U.S. News

SeaWorld to keep whale that killed trainer

MIAMI (Reuters) - The orca that killed its trainer at the Florida SeaWorld will continue to perform but no one will be allowed in the water with him or any of the company’s other killer whales until an investigation is finished, SeaWorld’s chief executive said on Friday.

An unidentified trainer works with a killer whale during the "Believe" show at Sea World in Orlando, Florida, in this photograph taken on February 14, 2010. QUALITY FROM SOURCE REUTERS/Richard Baum

Trainer Dawn Brancheau was on a platform at the side of the pool, rubbing the 12,000-pound (5,400-kg) killer whale after a performance on Wednesday when the animal grabbed her ponytail in his mouth, SeaWorld Parks & Entertainment Chief Executive Jim Atchison told a news conference at the park.

The orca, a bull called Tilikum, thrashed Brancheau around and pulled her underwater. Sheriff’s investigators said she died of multiple trauma and drowning.

A spectator had previously said the whale grabbed Brancheau by the waist and a sheriff’s spokesman said she had slipped into the pool, but Atchison said the park’s analysis showed the whale had pulled her in by her hair.

SeaWorld halted its whale shows at the park in Orlando and at its parks in San Diego, California, and San Antonio, Texas, after the accident but will restart them on Saturday, Atchinson told a televised news conference.

However, he said, trainers will not be allowed in the water with the orcas at any of the parks while SeaWorld conducts an investigation into the death and reviews its rules and procedures, he said. Whale experts from other marine mammal facilities and from the U.S. Navy will join the investigation, he said.

The shows previously featured trainers riding on the whales and performing other stunts with them.


Tilikum, who has been linked to two previous deaths, has not been isolated from the other whales and will not be retired, Atchison said.

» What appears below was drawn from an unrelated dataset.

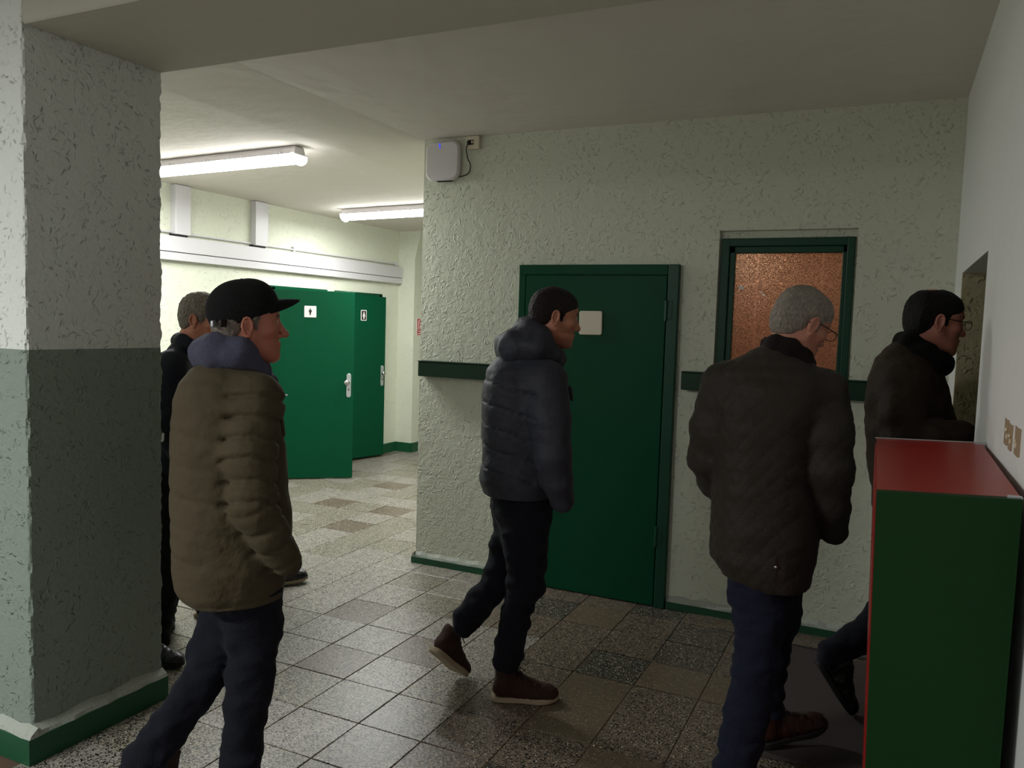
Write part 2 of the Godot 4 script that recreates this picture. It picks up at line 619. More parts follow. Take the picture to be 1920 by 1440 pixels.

“This is really a wonderful animal. His participation in our shows, his engagement in our interactions, it’s very important to his overall health and husbandry. He will remain an active, contributing member of the team despite what’s happened,” he said.

Tilikum was captured off Iceland in 1983 and is one of eight killer whales at the Orlando park. SeaWorld has 25 in all at its three parks, with most weighing 6,000 to 9,000 pounds (2,700 to 4,050 kg).

Orcas are known to swim great distances and animal rights animal groups have long called it cruel to confine them in pools.

Atchison said the park had special handling procedures for Tilikum because of his enormous size, but refused to elaborate on those rules or say whether they were violated.

“He’s a very large animal,” he said. “He’s essentially a whale larger than our other whales.”

The park did not have any restrictions on trainers’ hair length, though that is “something we’re going to revisit, obviously,” Atchison said.

“We’re reviewing everything we do related to our handling of him and our other whales,” he said.

Tilikum was one of three killer whales that drowned a trainer in 1991 at a now-defunct park in Canada. He was sold to SeaWorld as a stud in 1992 and was involved in a second death in 1999, when authorities found the body of a naked man lying across his back.

Authorities said the man sneaked into the pool after the park closed and had drowned.

SeaWorld is owned by the Blackstone Group, a private equity company that also owns part of the Universal Orlando theme park.